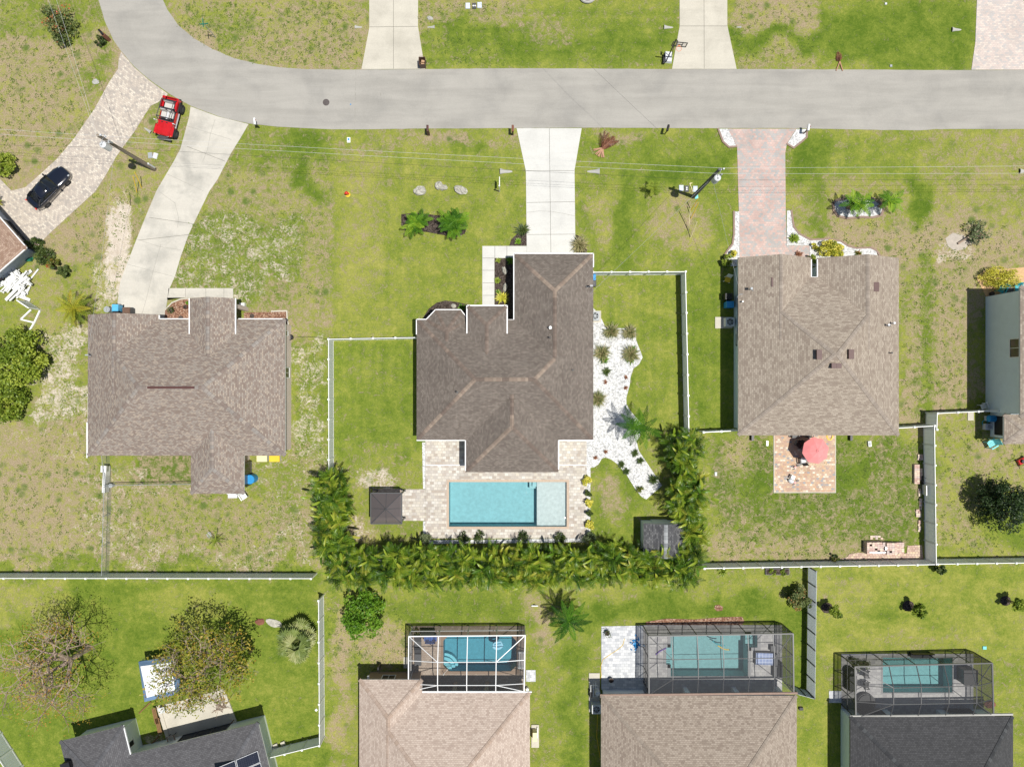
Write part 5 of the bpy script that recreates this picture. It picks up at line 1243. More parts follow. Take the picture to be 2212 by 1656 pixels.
hedge(1453, 948, 1460, 1105, 7, 5, 5, 'leafy palm in the hedge column between the shed and the red umbrella yard', 'palms in the hedge by the umbrella yard')
hedge(1479, 942, 1486, 1175, 10, 5, 5, 'leafy palm in the hedge column between the shed and the red umbrella yard', 'palms in the hedge by the umbrella yard')

# ---- palms
def palm(label, x, y, hh, nf, L, mat, n_=16, ll=.5, seed=1, droop=(1.2, 2.0), el=(.2, 1.2), tone=(.3, .8), tr=.11, multi=None, group=None, lw=.07, cat='palm', wob=0):
    rg = random.Random(seed); r = T('palm_tree', label, cat, W(x, y), 0, group); fb = MB(); tb_ = MB()
    for (sx, sy, sh) in (multi or [(0, 0, 1)]):
        tb_.tube([(sx * .3, sy * .3, -.1), (sx * .7, sy * .7, hh * sh * .6), (sx, sy, hh * sh)], [tr * 1.3, tr, tr * .8], 8)
        for k in range(nf):
            az = 6.283 * k / nf + rg.uniform(-.25, .25)
            frond(fb, (sx, sy, hh * sh - .03), az, L * rg.uniform(.8, 1.1), rg.uniform(*el), rg.uniform(*droop), n_, ll, lw, rg.uniform(*tone), rg)
    fb.build('fronds', M[mat], r); tb_.build('trunk', M['bark'], r); return r
palm('tall green palm on the white gravel bed, beside the middle house', 1356, 917, 3.4, 10, 1.95, 'lf_palm', 12, .4, 3, (1.0, 1.7), (.0, .9), (.05, .6), multi=[(0, 0, 1), (.75, -.1, .93)], lw=.1)
palm('smaller palm clump in the dark mulch island, nearer the sandy yard', 903, 487, 1.1, 8, 1.2, 'lf_palm', 11, .36, 4, (.9, 1.5), (.3, 1.2), (.25, .9), lw=.085, multi=[(0, 0, 1), (.35, .25, .8), (-.3, -.25, .9)])
palm('larger palm clump in the dark mulch island, nearer the white driveway', 981, 488, 1.4, 8, 1.4, 'lf_palm', 12, .38, 5, (.9, 1.5), (.3, 1.2), (.25, .9), lw=.085, multi=[(0, 0, 1), (.5, .35, .95), (-.45, .1, .8), (.1, -.5, .9)])
palm('bigger palm clump on the white gravel island, above its wide end', 1833, 450, 1.9, 7, 1.4, 'lf_palm', 11, .36, 6, (1.0, 1.6), (.3, 1.1), (.35, .95), lw=.09, multi=[(0, 0, 1), (-.5, .1, .9), (.4, -.15, .95)])
palm('palm clump overhanging the narrow end of the white gravel island', 1898, 446, 1.9, 7, 1.35, 'lf_palm', 11, .36, 7, (1.0, 1.6), (.3, 1.1), (.35, .95), lw=.09, multi=[(0, 0, 1), (.45, .1, .85)])
palm('small young palm on the lawn beside the grey utility pole', 1408, 413, 1.0, 9, 1.0, 'lf_lime', 10, .3, 8, (.9, 1.4), (.4, 1.2), (.4, .8))
palm('spindly young palm alone in the sandy back yard', 472, 1164, .7, 8, 1.1, 'lf_lime', 8, .22, 9, (.8, 1.5), (.5, 1.2), (.4, .9), lw=.04)
palm('yellowing palm beside the bins of the sandy yard house', 184, 672, 1.7, 17, 1.95, 'lf_ypalm', 13, .42, 10, (1.0, 1.7), (.1, 1.2), (.05, .8), lw=.1)
palm('dark green coconut palm below the hedge, between two pool cages', 1222, 1316, 3.2, 15, 2.2, 'lf_palm', 15, .42, 12, (.9, 1.5), (-.1, .8), (.0, .45), lw=.11)
palm('small yellow frond tuft at the left edge of the paver driveway', 2, 437, .8, 8, .8, 'lf_ypalm', 9, .22, 13)
# fan palm
rg = random.Random(44); r = T('fan_palm', 'wide fan palm beside the white fence in the rear garden', 'palm', W(655, 1371)); fb = MB(); tb_ = MB()
tb_.tube([(0, 0, -.1), (.1, 0, 1.3)], [.3, .24], 10)
for k in range(34):
    az = rg.uniform(0, 6.283); el = rg.uniform(.0, 1.3); st = rg.uniform(.9, 1.5)
    d = Vector((math.cos(az) * math.cos(el), math.sin(az) * math.cos(el), math.sin(el))); b0_ = Vector((0, 0, 1.3)); c_ = b0_ + d * st; tone = rg.uniform(.1, .9)
    fb.tube([b0_, c_], .018, 3, tone=tone, caps=False)
    s = d.cross(Vector((0, 0, 1))).normalized(); dn = Vector((0, 0, -.35))
    for j in range(17):
        a = (j - 8) / 8 * 1.9; q = Vector((math.cos(az), math.sin(az), .25)).normalized() * math.cos(a) + s * math.sin(a); l = rg.uniform(.75, 1.0); w_ = q.cross(Vector((0, 0, 1))).normalized() * .085
        m_ = c_ + q * l * .55 + dn * .05; fb.face([c_, m_ + w_, c_ + q * l + dn * rg.uniform(.2, .8), m_ - w_], tone=max(0, min(1, tone + rg.uniform(-.12, .12))))
fb.build('fronds', M['lf_fan'], r); tb_.build('trunk', M['bark'], r)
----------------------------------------
Pictures are excluded: retype only the lines from the beginning of the listing above through the line with "hedge(1479, 942, 1486, 1175, 10, 5, 5, 'leafy", both included.

• Task result
Write part 5 of the bpy script that recreates this picture. It picks up at line 1243. More parts follow. Take the picture to be 2212 by 1656 pixels.
hedge(1453, 948, 1460, 1105, 7, 5, 5, 'leafy palm in the hedge column between the shed and the red umbrella yard', 'palms in the hedge by the umbrella yard')
hedge(1479, 942, 1486, 1175, 10, 5, 5, 'leafy palm in the hedge column between the shed and the red umbrella yard', 'palms in the hedge by the umbrella yard')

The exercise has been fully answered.